TASK INSTRUCTIONS:
Quote verbatim the span of lines that begins the listing below and closes with the line containing "COL = sc.collection".

==== DATA EXTRACT ====

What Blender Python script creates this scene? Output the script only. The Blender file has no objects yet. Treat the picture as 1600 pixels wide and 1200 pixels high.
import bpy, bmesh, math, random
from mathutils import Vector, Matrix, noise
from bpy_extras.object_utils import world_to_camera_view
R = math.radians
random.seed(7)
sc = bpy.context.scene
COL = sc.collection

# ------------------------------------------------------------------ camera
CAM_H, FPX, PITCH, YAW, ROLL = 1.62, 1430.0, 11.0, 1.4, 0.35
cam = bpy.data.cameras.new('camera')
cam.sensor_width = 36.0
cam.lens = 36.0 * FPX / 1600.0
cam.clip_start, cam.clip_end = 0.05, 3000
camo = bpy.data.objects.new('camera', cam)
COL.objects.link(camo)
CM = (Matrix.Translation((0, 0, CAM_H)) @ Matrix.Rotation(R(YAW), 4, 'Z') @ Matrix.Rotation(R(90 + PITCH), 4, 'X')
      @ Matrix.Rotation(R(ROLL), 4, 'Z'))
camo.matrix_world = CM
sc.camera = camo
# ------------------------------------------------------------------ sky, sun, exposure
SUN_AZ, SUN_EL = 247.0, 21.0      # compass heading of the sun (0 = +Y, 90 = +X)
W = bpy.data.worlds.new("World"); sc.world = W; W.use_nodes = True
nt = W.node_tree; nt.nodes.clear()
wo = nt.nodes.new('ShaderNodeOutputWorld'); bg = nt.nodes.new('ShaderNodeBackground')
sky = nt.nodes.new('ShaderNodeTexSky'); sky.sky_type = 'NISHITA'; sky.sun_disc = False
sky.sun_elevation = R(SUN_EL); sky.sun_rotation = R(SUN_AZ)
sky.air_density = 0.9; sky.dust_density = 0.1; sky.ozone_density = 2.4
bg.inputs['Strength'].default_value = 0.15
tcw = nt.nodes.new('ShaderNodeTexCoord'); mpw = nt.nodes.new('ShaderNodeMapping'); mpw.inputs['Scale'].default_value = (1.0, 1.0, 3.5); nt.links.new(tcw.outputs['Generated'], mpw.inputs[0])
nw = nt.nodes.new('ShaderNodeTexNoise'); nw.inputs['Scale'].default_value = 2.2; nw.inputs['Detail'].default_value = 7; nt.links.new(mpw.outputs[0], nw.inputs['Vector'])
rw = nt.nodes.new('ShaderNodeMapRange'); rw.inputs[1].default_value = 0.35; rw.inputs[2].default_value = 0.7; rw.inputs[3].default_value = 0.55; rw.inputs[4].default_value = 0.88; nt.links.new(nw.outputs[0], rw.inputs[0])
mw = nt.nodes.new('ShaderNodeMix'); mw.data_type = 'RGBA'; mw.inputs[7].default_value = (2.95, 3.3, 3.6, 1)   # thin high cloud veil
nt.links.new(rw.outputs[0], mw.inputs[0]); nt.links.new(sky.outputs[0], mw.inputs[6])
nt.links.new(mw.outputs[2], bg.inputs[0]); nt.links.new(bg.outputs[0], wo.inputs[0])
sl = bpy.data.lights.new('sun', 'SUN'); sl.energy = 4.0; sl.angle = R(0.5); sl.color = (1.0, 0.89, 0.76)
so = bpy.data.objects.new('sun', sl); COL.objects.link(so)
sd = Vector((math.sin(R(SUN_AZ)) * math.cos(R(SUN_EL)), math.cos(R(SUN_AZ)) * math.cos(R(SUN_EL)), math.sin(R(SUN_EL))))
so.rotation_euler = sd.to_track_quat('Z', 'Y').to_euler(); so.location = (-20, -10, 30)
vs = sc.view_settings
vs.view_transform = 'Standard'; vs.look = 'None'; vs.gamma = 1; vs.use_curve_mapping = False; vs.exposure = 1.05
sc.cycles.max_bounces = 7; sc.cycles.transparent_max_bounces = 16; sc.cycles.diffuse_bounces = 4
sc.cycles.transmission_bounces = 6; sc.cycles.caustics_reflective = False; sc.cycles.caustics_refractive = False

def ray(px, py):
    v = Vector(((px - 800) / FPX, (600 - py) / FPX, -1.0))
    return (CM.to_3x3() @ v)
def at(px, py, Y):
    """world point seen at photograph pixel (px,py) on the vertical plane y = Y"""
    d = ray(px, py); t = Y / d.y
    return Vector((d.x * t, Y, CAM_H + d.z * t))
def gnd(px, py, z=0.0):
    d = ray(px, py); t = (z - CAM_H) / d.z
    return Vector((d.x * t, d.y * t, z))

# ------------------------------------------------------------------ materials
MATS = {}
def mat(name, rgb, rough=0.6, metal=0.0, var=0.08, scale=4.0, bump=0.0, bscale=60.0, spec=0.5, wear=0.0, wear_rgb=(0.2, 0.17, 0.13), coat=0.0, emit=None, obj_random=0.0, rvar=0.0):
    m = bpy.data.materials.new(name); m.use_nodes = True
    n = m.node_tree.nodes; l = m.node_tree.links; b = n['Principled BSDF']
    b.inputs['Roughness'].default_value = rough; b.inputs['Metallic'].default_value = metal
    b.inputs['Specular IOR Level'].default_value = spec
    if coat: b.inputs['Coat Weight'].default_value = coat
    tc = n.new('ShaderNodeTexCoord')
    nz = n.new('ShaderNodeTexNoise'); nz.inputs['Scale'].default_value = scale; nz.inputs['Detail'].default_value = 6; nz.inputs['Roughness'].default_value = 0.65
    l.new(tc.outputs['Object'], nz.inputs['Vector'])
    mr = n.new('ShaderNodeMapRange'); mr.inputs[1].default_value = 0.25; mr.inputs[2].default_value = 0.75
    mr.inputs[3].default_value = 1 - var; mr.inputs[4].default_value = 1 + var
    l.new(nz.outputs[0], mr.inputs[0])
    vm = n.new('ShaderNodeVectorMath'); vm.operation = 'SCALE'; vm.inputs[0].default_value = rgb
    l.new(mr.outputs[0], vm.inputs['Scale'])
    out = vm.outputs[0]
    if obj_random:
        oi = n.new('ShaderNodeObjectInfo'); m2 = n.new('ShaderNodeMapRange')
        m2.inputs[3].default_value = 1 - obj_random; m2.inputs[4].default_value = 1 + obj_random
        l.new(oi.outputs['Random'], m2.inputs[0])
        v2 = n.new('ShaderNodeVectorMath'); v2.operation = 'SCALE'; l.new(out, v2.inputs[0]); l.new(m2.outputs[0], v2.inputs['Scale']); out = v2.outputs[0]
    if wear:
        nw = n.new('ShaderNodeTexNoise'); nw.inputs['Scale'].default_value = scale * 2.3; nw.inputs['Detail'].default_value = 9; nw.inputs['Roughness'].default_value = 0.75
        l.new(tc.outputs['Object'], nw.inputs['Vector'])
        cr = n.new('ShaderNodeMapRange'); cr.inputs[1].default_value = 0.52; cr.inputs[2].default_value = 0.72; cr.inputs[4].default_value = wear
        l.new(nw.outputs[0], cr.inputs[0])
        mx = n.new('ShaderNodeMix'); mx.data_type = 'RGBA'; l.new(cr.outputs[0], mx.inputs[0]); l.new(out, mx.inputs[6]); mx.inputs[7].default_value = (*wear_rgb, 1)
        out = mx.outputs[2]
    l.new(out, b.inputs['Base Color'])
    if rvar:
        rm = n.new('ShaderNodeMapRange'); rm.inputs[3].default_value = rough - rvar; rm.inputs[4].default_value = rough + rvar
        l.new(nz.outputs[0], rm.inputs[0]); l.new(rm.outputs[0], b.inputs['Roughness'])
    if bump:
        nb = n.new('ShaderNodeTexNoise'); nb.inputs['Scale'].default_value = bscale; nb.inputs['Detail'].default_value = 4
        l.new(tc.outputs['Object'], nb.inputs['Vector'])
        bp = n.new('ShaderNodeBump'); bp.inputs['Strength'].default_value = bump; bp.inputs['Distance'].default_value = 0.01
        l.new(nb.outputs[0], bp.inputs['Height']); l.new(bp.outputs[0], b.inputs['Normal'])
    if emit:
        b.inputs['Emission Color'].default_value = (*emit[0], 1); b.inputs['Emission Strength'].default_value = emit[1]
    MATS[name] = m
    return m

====

SOLUTION:
What Blender Python script creates this scene? Output the script only. The Blender file has no objects yet. Treat the picture as 1600 pixels wide and 1200 pixels high.
import bpy, bmesh, math, random
from mathutils import Vector, Matrix, noise
from bpy_extras.object_utils import world_to_camera_view
R = math.radians
random.seed(7)
sc = bpy.context.scene
COL = sc.collection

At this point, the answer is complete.